George Miles was quieter and more reflective than his extrovert brother, but he shared his flair for design. He complemented Fred's drive and impetuosity with a logical and incisive mind.

When the first Martlet was ready, it was bought by Maxine "Blossom" Freeman-Thomas, daughter of the actors Sir Johnston Forbes-Robertson and Gertrude Elliott. Blossom Freeman- Thomas adored her Martlet. She was also rather keen on Fred Miles, who taught her to fly it. In due course, Blossom divorced her husband, heir to the Marquess of Willingdon, and married Miles. She also became a director and designer of the aircraft company.

In the early 1930s, leaving George to mind the shop at Shoreham, Fred and Blossom Miles joined with Charles Powis - a Reading garage owner with aeronautical ambitions - to establish Phillips & Powis Aircraft at Woodley, Berks. In 1933, having identified a market for an affordable light aircraft to compete with de Havilland's Moths, Phillips & Powis produced the Hawk, a wooden, low-wing monoplane which would establish the Mileses' reputation in air races.
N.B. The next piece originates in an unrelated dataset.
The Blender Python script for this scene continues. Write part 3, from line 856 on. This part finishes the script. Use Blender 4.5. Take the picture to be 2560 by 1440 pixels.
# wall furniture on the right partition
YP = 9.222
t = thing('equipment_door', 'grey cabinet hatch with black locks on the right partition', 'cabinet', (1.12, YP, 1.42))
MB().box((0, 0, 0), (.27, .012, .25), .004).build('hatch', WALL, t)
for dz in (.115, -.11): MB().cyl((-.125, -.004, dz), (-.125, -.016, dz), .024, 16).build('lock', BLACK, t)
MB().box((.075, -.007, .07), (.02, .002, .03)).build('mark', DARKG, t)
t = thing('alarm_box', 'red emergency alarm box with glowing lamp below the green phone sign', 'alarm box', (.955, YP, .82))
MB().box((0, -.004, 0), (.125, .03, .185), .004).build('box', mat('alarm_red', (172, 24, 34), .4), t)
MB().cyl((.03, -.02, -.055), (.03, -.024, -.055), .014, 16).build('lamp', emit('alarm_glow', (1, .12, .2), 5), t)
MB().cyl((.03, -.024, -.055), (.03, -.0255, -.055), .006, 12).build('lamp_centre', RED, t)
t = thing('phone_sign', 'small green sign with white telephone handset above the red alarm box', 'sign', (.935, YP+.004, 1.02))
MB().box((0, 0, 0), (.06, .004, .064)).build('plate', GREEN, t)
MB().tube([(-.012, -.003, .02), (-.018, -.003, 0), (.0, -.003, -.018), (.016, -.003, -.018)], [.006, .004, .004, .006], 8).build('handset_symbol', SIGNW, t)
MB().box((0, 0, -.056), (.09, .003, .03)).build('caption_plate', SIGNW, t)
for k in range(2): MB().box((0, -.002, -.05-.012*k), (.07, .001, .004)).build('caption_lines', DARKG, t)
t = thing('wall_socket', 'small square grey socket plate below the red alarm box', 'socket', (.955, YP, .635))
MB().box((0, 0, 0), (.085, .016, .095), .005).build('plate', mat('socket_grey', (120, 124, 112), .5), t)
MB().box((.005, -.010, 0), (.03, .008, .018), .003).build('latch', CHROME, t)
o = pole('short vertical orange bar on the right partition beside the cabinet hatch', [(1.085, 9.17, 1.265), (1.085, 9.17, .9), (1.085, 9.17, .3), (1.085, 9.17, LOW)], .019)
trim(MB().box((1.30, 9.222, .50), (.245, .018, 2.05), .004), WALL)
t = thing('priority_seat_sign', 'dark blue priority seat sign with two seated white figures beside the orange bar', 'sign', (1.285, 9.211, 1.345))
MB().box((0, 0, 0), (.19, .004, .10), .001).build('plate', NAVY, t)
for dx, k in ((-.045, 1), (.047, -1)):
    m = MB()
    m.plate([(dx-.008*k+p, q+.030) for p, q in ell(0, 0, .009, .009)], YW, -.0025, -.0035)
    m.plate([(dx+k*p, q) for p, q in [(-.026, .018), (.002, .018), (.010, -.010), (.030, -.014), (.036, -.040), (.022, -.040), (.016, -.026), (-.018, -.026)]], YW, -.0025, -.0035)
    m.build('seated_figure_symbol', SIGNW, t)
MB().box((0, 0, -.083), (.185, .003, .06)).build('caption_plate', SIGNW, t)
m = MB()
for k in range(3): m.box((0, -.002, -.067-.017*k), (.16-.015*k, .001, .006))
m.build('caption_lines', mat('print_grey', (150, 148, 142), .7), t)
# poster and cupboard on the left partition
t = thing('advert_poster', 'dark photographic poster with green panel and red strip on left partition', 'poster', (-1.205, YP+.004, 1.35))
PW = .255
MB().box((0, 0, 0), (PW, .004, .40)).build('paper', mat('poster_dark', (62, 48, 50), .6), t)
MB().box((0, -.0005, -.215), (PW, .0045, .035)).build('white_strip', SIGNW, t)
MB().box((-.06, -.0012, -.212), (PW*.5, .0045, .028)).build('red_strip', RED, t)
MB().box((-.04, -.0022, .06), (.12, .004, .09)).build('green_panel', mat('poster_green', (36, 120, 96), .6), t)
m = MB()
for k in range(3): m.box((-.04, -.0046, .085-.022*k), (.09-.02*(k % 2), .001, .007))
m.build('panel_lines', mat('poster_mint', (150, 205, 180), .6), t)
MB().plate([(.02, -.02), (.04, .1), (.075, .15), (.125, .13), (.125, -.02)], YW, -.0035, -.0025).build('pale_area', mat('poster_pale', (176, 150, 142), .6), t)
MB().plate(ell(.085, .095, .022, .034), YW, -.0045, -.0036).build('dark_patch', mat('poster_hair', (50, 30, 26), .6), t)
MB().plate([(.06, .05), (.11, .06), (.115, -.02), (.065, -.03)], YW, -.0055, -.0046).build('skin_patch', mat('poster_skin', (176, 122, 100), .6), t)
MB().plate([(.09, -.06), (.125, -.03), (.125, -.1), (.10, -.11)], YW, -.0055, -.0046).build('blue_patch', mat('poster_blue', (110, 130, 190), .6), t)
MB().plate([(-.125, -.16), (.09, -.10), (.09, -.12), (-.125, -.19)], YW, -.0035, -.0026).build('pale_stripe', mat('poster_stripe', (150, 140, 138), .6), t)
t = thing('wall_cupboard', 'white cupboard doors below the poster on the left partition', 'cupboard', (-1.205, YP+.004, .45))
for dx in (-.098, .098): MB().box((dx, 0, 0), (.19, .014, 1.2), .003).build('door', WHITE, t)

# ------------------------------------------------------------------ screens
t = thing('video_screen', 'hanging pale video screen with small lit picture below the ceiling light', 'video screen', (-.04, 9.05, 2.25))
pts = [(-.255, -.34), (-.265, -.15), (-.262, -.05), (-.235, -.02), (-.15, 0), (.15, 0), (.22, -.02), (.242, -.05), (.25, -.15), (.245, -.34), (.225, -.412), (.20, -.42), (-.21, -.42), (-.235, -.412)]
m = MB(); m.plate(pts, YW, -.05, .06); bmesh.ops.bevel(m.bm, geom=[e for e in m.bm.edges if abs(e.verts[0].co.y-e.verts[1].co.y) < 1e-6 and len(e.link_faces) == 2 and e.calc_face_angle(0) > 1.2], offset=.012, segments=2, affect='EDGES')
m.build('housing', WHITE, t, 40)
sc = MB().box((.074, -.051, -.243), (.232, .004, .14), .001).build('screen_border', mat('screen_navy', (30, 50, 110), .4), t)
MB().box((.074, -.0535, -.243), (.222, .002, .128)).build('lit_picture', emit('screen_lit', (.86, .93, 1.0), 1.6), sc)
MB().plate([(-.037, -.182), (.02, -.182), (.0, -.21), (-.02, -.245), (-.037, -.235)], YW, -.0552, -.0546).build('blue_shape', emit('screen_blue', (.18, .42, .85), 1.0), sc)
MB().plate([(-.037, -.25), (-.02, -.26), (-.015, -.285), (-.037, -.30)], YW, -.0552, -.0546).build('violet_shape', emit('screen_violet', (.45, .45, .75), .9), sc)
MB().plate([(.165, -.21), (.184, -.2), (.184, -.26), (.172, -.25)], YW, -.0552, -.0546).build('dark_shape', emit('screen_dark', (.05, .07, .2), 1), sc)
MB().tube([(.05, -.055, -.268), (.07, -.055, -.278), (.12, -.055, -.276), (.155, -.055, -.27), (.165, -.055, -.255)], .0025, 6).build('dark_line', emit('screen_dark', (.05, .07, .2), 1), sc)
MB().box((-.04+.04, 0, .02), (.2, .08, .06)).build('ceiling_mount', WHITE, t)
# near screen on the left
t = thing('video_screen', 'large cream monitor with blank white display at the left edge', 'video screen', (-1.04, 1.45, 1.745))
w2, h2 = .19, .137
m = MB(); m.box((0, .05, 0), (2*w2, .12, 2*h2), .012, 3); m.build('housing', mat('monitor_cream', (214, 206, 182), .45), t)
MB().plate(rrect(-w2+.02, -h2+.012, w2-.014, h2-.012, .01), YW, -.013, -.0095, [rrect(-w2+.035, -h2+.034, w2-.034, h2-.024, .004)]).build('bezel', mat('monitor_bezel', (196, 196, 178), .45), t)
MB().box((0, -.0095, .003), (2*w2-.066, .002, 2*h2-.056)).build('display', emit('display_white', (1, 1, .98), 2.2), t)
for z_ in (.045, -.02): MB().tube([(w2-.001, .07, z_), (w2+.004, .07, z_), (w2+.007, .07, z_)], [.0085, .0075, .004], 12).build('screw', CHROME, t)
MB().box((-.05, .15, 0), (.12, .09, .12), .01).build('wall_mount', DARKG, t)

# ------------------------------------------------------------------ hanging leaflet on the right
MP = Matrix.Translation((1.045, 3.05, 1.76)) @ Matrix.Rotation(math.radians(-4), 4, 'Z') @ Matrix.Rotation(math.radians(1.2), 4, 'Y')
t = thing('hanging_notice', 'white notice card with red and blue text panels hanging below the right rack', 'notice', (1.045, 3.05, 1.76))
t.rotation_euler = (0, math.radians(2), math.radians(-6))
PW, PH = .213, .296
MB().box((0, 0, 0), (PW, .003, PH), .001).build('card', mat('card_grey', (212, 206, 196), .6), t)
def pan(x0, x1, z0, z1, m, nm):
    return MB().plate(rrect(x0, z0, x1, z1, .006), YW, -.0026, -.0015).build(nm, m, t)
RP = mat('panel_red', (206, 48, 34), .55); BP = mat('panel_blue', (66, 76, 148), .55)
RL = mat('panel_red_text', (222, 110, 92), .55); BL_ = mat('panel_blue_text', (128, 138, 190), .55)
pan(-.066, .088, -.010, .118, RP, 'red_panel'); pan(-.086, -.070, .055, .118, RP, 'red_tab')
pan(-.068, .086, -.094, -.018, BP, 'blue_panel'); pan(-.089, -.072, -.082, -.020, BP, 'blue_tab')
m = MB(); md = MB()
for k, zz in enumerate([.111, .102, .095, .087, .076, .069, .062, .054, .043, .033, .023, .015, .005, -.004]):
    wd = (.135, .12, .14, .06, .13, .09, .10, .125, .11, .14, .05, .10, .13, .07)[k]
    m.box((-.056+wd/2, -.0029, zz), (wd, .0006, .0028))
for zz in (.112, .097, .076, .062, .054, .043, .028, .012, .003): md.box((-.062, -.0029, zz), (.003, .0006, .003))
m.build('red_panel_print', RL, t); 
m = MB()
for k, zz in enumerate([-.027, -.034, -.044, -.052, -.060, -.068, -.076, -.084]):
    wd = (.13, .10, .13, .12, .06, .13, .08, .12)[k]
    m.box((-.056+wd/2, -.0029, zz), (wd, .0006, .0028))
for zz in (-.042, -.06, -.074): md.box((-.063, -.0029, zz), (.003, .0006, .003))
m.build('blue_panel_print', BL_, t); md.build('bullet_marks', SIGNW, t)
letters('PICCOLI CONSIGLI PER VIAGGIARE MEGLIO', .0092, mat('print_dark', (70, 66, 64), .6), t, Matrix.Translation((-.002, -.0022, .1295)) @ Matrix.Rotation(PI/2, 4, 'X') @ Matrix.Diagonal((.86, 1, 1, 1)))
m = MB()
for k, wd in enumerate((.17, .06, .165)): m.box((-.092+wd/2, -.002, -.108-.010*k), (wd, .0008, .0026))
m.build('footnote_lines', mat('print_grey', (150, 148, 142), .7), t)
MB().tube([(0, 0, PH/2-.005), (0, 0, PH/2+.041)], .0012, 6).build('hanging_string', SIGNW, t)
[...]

As new types of aircraft multiplied, the time came for George to join Fred and Blossom Miles as engine manager and test pilot. Among their new designs was a custom-built Mohawk for Charles Lindbergh, the American aviator, who commissioned this fast, long-range cabin tourer. In seeking to keep a record of their aircraft plans, the Mileses also invented an early photocopier - the "Copy-cat".

As war loomed, the Mileses' designs were much in demand at the Air Ministry. The Hawk became an RAF trainer, and an Elementary Reserve Flying Training School was established at Woodley. The Miles trio also devised an early flight simulator, and in 1938 began to rollout the Miles Master, a two-seater tandem fighter trainer, more complex in design and operation than the Hawk. By September 1940, 500 of these aircraft had been built, and they had played a key role in the training of Hurricane and Spitfire pilots before the Battle of Britain.

The same team also designed the Miles Magister - known as "Maggie" - the RAF's first monoplane trainer and one in which thousands of their pilots learnt to fly.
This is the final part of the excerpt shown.